Problem requirements: Return, exactly as written, the run of lines that begins at the line containing "Generate a Blender" and ends at the line containing "COL = C.collection". Nothing outside that run belongs in the answer.

Data supplied:
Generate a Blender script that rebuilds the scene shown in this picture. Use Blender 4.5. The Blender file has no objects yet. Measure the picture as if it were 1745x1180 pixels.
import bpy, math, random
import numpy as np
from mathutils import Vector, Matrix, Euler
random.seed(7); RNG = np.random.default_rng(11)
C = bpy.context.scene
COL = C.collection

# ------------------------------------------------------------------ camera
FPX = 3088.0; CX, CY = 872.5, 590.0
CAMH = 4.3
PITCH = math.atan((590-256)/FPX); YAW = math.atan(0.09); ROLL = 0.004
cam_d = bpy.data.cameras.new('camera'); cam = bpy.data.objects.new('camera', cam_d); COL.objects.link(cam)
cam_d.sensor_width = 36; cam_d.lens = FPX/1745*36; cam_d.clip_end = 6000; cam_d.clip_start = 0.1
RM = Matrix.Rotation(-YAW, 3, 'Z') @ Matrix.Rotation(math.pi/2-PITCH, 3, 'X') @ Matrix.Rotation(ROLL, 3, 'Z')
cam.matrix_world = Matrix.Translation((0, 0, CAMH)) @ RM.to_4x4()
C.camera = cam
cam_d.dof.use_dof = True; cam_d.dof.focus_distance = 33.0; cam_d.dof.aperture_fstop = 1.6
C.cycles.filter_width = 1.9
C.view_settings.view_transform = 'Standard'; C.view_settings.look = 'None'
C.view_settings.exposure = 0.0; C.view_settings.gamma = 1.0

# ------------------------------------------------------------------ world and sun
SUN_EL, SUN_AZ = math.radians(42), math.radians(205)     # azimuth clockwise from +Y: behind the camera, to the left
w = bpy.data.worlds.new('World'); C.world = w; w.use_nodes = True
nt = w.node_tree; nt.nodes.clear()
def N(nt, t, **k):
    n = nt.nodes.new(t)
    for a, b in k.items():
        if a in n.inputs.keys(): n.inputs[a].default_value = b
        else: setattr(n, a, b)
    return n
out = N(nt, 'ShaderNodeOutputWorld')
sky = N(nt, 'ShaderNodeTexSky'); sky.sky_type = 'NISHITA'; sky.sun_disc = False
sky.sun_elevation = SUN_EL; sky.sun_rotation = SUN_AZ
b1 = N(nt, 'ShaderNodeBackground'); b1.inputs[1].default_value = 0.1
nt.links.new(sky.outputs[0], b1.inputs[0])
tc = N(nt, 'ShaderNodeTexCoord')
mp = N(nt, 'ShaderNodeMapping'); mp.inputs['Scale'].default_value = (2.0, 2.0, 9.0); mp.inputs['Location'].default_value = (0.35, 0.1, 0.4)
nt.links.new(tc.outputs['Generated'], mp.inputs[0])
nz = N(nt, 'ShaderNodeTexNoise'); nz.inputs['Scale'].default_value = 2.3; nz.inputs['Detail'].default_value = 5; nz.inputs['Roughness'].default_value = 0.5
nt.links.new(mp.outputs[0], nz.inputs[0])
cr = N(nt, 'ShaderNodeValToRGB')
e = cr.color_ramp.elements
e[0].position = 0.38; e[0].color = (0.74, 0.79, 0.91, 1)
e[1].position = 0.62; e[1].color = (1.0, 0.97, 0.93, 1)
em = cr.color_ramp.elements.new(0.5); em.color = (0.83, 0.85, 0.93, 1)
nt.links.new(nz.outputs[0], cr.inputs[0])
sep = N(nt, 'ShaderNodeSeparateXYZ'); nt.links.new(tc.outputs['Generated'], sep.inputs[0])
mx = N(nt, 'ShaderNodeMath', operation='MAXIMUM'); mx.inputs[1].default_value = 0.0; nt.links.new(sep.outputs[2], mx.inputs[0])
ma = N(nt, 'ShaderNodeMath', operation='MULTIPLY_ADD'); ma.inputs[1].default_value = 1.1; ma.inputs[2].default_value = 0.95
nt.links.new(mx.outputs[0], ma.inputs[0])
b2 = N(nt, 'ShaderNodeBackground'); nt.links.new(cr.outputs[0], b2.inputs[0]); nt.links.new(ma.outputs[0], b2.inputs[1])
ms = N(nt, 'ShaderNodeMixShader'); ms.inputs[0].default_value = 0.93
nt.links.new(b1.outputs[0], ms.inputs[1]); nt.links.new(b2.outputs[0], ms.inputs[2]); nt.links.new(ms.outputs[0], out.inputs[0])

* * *

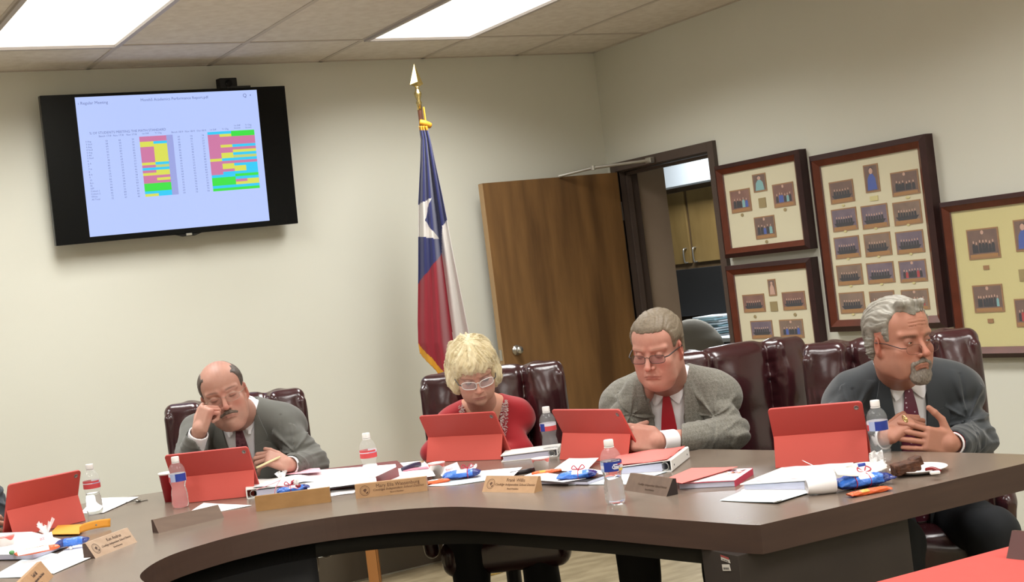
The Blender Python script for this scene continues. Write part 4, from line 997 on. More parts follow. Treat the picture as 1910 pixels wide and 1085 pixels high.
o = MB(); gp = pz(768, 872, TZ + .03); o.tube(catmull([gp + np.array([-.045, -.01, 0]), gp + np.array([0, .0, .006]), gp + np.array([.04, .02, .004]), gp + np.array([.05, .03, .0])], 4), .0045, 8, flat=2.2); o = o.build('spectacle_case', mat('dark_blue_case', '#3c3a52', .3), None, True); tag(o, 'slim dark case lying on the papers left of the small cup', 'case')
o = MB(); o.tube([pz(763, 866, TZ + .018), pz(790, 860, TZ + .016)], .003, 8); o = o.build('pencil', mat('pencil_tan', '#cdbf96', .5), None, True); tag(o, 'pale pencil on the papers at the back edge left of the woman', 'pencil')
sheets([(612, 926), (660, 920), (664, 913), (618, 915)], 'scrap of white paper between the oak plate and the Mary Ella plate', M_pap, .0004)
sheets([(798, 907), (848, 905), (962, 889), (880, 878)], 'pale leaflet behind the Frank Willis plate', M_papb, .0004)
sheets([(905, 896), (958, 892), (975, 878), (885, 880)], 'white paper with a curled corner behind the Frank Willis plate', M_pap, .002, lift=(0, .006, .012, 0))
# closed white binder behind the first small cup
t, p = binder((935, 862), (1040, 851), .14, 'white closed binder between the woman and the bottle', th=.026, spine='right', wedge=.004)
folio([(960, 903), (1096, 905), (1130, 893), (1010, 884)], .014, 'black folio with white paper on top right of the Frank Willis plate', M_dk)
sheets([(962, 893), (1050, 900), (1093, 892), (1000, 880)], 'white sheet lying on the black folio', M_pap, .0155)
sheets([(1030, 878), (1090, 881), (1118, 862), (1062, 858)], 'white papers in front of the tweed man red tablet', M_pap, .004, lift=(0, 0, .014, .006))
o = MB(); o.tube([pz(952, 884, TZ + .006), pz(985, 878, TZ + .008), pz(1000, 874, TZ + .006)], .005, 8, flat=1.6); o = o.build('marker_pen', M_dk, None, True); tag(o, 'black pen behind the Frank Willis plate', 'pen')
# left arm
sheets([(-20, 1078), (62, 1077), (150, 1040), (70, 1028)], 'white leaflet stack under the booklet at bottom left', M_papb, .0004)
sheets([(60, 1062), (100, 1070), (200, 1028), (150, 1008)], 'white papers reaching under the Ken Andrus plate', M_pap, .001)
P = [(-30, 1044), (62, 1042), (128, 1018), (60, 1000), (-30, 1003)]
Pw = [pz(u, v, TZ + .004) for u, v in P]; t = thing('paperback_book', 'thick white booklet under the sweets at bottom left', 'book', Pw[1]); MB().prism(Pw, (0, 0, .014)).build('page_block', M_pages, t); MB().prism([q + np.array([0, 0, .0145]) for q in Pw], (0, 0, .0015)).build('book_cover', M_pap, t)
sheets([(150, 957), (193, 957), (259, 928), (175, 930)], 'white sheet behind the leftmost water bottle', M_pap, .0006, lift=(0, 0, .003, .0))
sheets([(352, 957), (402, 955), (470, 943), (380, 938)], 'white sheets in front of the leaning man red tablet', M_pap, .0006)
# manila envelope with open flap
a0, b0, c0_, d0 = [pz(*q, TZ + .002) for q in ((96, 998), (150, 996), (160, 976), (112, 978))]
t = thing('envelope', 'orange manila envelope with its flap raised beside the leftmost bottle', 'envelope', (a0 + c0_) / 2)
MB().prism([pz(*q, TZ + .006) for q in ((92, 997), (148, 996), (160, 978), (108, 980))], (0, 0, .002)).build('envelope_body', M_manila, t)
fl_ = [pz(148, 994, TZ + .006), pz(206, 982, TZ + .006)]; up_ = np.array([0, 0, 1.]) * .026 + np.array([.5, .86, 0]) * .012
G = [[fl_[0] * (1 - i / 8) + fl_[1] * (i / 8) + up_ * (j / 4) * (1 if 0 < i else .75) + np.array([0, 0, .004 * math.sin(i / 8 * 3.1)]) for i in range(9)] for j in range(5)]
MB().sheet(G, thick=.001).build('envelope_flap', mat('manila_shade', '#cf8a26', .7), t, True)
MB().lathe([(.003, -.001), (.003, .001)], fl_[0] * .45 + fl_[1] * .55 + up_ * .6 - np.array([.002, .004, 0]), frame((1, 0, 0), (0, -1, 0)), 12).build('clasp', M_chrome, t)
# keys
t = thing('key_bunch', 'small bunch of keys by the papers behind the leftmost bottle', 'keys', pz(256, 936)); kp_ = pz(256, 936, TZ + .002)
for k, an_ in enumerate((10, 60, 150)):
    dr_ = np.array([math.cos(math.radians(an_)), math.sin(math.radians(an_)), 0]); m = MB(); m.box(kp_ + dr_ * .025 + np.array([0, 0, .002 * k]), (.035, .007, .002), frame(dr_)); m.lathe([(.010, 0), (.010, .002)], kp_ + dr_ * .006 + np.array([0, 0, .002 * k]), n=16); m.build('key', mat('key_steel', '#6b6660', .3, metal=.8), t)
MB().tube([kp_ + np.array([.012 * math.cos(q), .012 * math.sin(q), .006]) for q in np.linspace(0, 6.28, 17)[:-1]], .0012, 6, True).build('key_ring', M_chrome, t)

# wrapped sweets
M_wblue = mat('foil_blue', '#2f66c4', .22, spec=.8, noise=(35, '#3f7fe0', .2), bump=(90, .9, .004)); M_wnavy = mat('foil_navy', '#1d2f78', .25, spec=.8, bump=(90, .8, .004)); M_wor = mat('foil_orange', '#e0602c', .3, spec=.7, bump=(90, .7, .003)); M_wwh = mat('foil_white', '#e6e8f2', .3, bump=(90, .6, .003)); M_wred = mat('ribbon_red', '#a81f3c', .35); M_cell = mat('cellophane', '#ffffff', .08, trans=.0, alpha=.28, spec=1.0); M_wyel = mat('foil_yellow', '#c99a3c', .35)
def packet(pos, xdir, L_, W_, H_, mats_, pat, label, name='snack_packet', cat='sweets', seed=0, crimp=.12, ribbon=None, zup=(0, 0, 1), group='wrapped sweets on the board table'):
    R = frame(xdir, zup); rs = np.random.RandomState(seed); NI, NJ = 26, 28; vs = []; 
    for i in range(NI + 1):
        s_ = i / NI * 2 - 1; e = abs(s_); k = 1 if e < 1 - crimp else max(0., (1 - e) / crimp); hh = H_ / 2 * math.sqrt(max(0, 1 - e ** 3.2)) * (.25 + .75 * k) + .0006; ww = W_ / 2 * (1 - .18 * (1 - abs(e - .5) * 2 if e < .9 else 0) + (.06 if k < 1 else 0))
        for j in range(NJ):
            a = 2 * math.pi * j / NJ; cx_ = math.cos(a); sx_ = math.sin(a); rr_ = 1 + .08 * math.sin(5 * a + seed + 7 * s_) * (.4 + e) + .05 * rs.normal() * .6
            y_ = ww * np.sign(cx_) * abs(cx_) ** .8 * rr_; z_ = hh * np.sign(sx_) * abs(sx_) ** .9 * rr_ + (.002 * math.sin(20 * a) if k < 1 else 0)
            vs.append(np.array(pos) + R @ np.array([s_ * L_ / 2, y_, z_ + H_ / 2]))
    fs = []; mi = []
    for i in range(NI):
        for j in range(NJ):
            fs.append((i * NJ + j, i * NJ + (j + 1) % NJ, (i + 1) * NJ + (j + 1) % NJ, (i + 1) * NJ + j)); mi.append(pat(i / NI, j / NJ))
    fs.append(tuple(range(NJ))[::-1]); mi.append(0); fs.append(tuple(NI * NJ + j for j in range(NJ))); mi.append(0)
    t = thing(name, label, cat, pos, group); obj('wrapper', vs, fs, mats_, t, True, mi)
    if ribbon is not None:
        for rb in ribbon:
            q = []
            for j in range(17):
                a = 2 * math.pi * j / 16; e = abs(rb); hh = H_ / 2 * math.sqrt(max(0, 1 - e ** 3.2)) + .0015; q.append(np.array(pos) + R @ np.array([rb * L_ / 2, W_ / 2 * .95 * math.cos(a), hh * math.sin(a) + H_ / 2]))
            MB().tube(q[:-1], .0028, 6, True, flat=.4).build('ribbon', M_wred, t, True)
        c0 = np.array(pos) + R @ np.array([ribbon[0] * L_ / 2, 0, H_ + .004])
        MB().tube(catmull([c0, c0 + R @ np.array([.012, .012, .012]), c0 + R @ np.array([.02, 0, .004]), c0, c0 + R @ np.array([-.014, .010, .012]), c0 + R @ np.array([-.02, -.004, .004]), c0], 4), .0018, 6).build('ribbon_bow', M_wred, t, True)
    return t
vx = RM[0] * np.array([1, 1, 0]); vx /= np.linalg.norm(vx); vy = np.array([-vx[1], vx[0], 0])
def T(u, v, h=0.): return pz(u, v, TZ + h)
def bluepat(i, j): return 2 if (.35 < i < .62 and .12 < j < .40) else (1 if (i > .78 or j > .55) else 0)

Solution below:
Generate a Blender script that rebuilds the scene shown in this picture. Use Blender 4.5. The Blender file has no objects yet. Measure the picture as if it were 1745x1180 pixels.
import bpy, math, random
import numpy as np
from mathutils import Vector, Matrix, Euler
random.seed(7); RNG = np.random.default_rng(11)
C = bpy.context.scene
COL = C.collection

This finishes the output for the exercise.